Notice how the equipment is arranged so that the steam must pass through the lavender on its way out.

The steam passes along the plastic tube to the test tube, where it condenses on contact ith the ice-cooled glass.

Making Your Scent.

The disillate needs to be kept in an air-tight container.

Try a variety of materials to extract the oils. They will not always smell the same after extraction as before, as some oils are easier to distil this way.

Try:
Scented leaves like lavender, mint or thyme.
Flowers - roses or violets are good.
Fruits like citrus or apple peels or pears
"Green" smells, like mosses, or leaves and twigs fresh from the tree, nuts and kernels like almond or a cracked-open peach-stone.
Spices, like cinnamon stick, liquorice root or vanilla pod.
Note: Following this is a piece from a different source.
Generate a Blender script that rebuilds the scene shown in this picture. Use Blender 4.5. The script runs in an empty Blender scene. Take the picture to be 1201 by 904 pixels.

When you have a "library" of scents, try blending them to achieve the affect you want. Make sure you add them to a clean container, and use a separate dropper pipette for each raw oil, otherwise you will mix them in unexpected ways.

We used lavender, orange peel, lemon peel and lime peel, both separately and together in the flask.

Using the Scent Safely.

Some scented oils are not suitable for direct application to the skin, possibly causing irritation or allergic reactions.

Your oils should, therefore, be used indirectly. Use them in proprietary oil-warmers, or add a few drops to pieces of cloth and hang them in warm places, like over lamps (not too close to the bulb), on radiators or in front of your car air-vents.

It's tempting to make scented candles from the oil, but there is too much water in it - add water to melted wax and you risk rapid boiling spraying molten wax all over the place.